▸ Your goal:
Here is a listing, set out below; repeat its lines from the one with "bracket(P(1903, 180).x, P(1903, 180).x" to the last, both included, and leave out the pictures.
──────── Record extracts
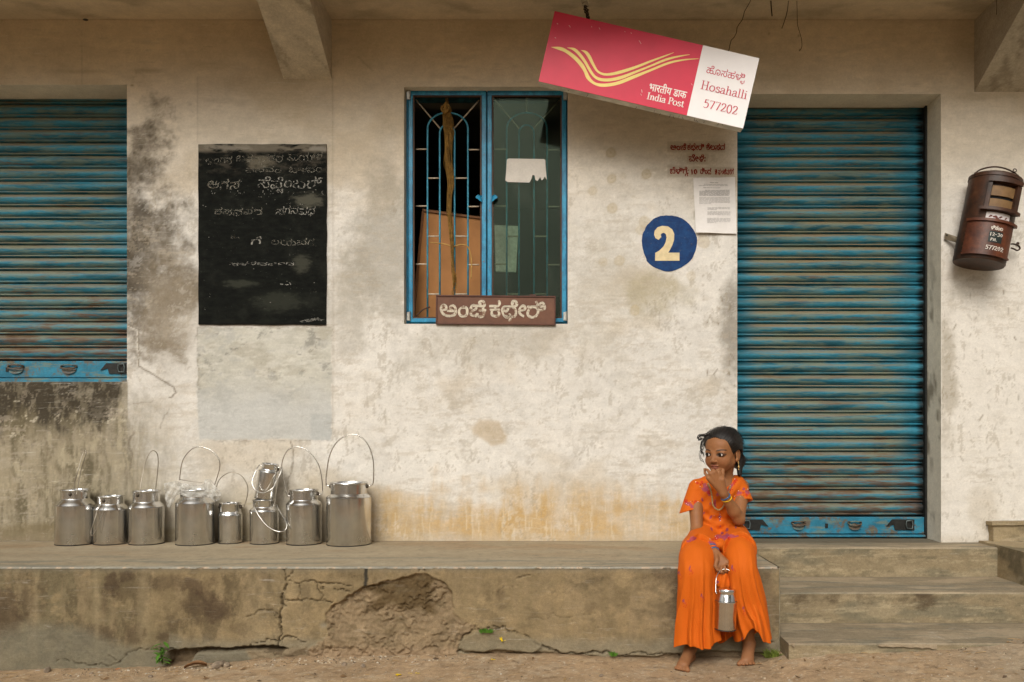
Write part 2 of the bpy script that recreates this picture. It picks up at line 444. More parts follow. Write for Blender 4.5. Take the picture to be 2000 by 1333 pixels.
plaster = painted('limewashed_plaster', .92, .07, .0009, brush=.38)
plaster_far = plain('plain_plaster', (.60, .53, .43), .9, 0, .1, 6, .001, 'world', .2)
interior_mat = plain('unlit_room_paint', (.16, .15, .12), .9, 0, .1, 6, 0, 'world', .2)

XL, XR = -3.40, (248 - 1068) * S             # left shop opening
XD0, XD1 = (1440 - 1068) * S, (1838 - 1068) * S
ZL0, ZL1 = CZ + (840 - 746) * S, CZ + (840 - 166) * S
ZD0, ZD1 = 0.40, CZ + (840 - 184) * S
XW0, XW1 = (789 - 1068) * S, (1109 - 1068) * S
ZW0, ZW1 = CZ + (840 - 633) * S, CZ + (840 - 170) * S
ZC = 2.95
OPEN = [(XL, XR, ZL0, ZL1), (XD0, XD1, ZD0, ZD1), (XW0, XW1, ZW0, ZW1)]

building = empty('building', (0, 0, 0.4), 'weathered cream plastered shopfront of the village post office with blue roller shutters', 'building')

gx = grid_lines(-3.5, 3.1, .0060, [XL, XR, XD0, XD1, XW0, XW1]); gz = grid_lines(.40, ZC, .0060, [ZL0, ZL1, ZD1, ZW0, ZW1])
nx, nz = len(gx), len(gz)
X, Z = np.meshgrid(gx, gz, indexing='ij')
U = 1068 + X / S; V = 840 - (Z - CZ) / S
colr = wall_paint(U, V)
for i, k in enumerate(CRACKS):
    wv = (fbm(U, V, 8, 8, 5) - .5) * 6
    al = (.8, .55, .4, .7, .35, .3, .5)[i]
    colr = mixc(colr, (.16, .125, .085), al * np.exp(-(seg_dist(U + wv, V + wv, k) / 1.5) ** 2))
colr = mixc(colr, (.72, .68, .60), .75 * np.exp(-(seg_dist(U + (fbm(U, V, 8, 8, 5) - .5) * 6 + 2, V, CRACKS[0][:4]) / 1.2) ** 2))
H = wall_relief(U, V)
Vt = np.stack([X, -H, Z], -1).reshape(-1, 3)
ii, jj = np.meshgrid(np.arange(nx - 1), np.arange(nz - 1), indexing='ij')
cx = (gx[:-1] + gx[1:]) / 2; cz = (gz[:-1] + gz[1:]) / 2
CX, CZg = np.meshgrid(cx, cz, indexing='ij')
keep = np.ones(CX.shape, bool)
for (a, b, c0, c1) in OPEN: keep &= ~((CX > a) & (CX < b) & (CZg > c0) & (CZg < c1))
q = np.stack([ii * nz + jj, (ii + 1) * nz + jj, (ii + 1) * nz + jj + 1, ii * nz + jj + 1], -1)[keep]
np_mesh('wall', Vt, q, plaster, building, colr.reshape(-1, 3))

# wall body: the jambs, lintels and sills of each opening, blotched with dirt and darker along the inner edge
def patch(o, du, dv, nu, nv, fn):
    o, du, dv = Vector(o), Vector(du), Vector(dv)
    A, B = np.meshgrid(np.linspace(0, 1, nu + 1), np.linspace(0, 1, nv + 1), indexing='ij')
    V_ = np.array(o)[None, None] + A[..., None] * np.array(du) + B[..., None] * np.array(dv)
    i, j = np.meshgrid(np.arange(nu), np.arange(nv), indexing='ij')
    f = np.stack([i * (nv + 1) + j, (i + 1) * (nv + 1) + j, (i + 1) * (nv + 1) + j + 1, i * (nv + 1) + j + 1], -1).reshape(-1, 4)
    return V_.reshape(-1, 3), f, fn(V_).reshape(-1, 3)
def reveal_col(V_):
    x, y, z = V_[..., 0], V_[..., 1], V_[..., 2]
    a = (z * 400); b = (y * 400 + x * 400)
    c = np.ones(x.shape + (3,)) * np.array((.68, .63, .53))
    c = c * (1 + .35 * (fbm(b, a, 90, 120, 301, 5) - .5))[..., None]
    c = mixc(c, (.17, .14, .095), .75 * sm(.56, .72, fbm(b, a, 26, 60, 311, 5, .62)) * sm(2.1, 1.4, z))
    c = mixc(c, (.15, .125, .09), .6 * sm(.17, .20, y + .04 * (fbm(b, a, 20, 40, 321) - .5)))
    return c
reveal_m = painted('reveal_plaster', .92, .08, .001)
def addp(*a):
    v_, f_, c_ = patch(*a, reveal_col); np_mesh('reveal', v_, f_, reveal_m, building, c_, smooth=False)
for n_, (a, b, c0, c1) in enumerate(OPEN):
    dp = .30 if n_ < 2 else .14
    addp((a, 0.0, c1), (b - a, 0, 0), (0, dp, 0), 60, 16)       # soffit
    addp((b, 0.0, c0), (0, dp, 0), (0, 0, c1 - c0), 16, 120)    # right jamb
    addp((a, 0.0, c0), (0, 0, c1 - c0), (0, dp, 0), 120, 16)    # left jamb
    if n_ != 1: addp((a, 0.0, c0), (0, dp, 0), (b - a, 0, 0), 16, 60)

for lo, hi, nm in (((-8, 0, 0), (-3.5, .3, ZC), 'wall_section'), ((3.1, 0, 0), (8, .3, ZC), 'wall_section'), ((-8, .004, ZC + .142), (8, 5, ZC + .3), 'roof')):
    m = MB(); m.box(lo, hi); m.build(nm, plaster_far, building)
m = MB()     # the unlit room behind the window
m.box((-2.0, 3.2, .2), (.9, 3.3, ZC)); m.box((-2.1, .3, .2), (-2.0, 3.2, ZC)); m.box((.9, .45, .2), (1.0, 3.2, ZC))
m.box((-2.0, .3, .2), (.9, 3.2, .3)); m.box((-2.0, .3, ZC - .1), (.9, 3.2, ZC))
m.box((-2.0, .14, .3), (XW0 - .002, .3, ZC - .1)); m.box((XW1 + .002, .14, .3), (.9, .3, ZC - .1))
m.box((XW0 - .002, .14, .3), (XW1 + .002, .3, ZW0 - .002)); m.box((XW0 - .002, .14, ZW1 + .002), (XW1 + .002, .3, ZC - .1))
m.build('room', interior_mat, building)

# ceiling slab of the veranda
def ceil_col(V_):
    x, y = V_[..., 0] * 400, V_[..., 1] * 400
    c = np.ones(x.shape + (3,)) * np.array((.56, .47, .335))
    c = c * (1 + .30 * (fbm(x, y, 160, 60, 331, 5) - .5))[..., None]
    c = mixc(c, (.27, .23, .16), .5 * sm(.5, .75, fbm(x, y, 80, 40, 341, 5)))
    c = mixc(c, (.30, .22, .13), .6 * np.exp(-(np.abs(V_[..., 1] + .006 * fbm(x, y, 20, 20, 6)) / .008) ** 2))
    return c
OV = 0.70                                            # how far the veranda roof reaches out
v_, f_, c_ = patch((-6, 0, ZC), (0, -OV, 0), (12, 0, 0), 60, 700, ceil_col)
np_mesh('ceiling', v_, f_, painted('ceiling_plaster', .92, .08, .001), building, c_, smooth=False)
m = MB(); m.box((-6, -OV, ZC + .004), (6, 0.0, ZC + .14)); m.box((-6, -OV - .12, ZC - .03), (6, -OV - .002, ZC + .14)); m.build('roof_slab', plaster_far, building, bevel=.01)

# sloping brackets under the slab
def bracket_col(V_):
    x, y, z = V_[..., 0] * 400, V_[..., 1] * 400, V_[..., 2] * 400
    c = np.ones(x.shape + (3,)) * np.array((.56, .50, .39))
    c = c * (1 + .30 * (fbm(x + z, y, 40, 90, 351, 5) - .5))[..., None]
    c = mixc(c, (.24, .20, .14), .55 * sm(.56, .7, fbm(x + z, y, 22, 50, 361, 5, .62)))
    return c
def bracket(x0, x1, zb, dark):
    Lr, up = OV - .02, .50
    run = min(Lr, (ZC - .10 - zb) / up)
    VV, FF, CC = [], [], []
    def ap(*a):
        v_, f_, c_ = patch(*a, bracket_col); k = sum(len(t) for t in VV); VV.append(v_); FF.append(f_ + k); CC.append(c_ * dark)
    ap((x0, 0, zb), (x1 - x0, 0, 0), (0, -run, run * up), 20, 60)
    if run < Lr: ap((x0, -run, zb + run * up), (x1 - x0, 0, 0), (0, -(Lr - run), 0), 20, 40)
    prof = [(0, zb), (-run, zb + run * up), (-Lr, zb + run * up), (-Lr, ZC), (0, ZC)]
    V_ = []; 
    v_ = np.array([(xx, yy, zz) for xx in (x0, x1) for (yy, zz) in prof]); 
    k = sum(len(t) for t in VV)
    o = np_mesh('bracket', np.concatenate(VV), np.concatenate(FF), M_BR, building, np.concatenate(CC), smooth=False)
    mb = MB(); n = len(prof); mb.add([tuple(p) for p in v_], [tuple(range(n)), tuple(range(2 * n - 1, n - 1, -1)), (2, 3, n + 3, n + 2)], (.48 * dark, .42 * dark, .33 * dark))
    mb.build('bracket_cheek', M_BR, o)
    return o
M_BR = painted('bracket_plaster', .92, .12, .002)
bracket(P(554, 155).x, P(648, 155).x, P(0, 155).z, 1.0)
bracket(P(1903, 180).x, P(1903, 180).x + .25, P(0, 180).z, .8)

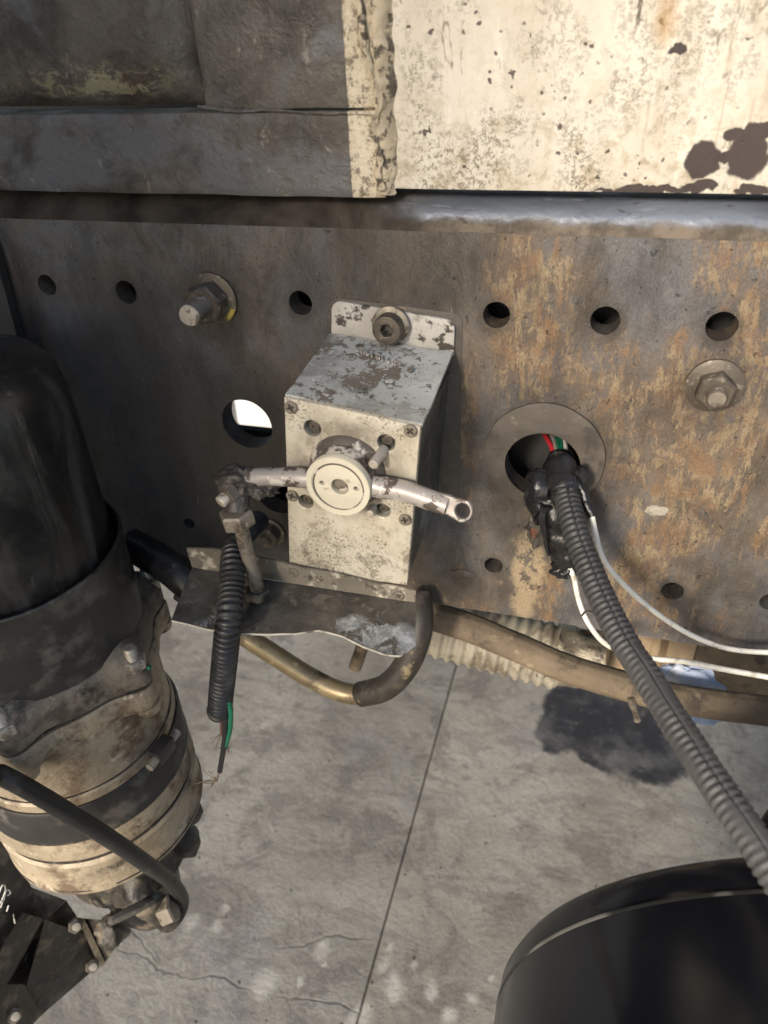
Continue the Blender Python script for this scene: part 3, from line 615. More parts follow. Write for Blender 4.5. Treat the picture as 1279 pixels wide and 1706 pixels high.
────────────────
▸ Answer to the task:
bracket(P(1903, 180).x, P(1903, 180).x + .25, P(0, 180).z, .8)

Continue the Blender Python script for this scene: part 3, from line 615. More parts follow. Write for Blender 4.5. Treat the picture as 1279 pixels wide and 1706 pixels high.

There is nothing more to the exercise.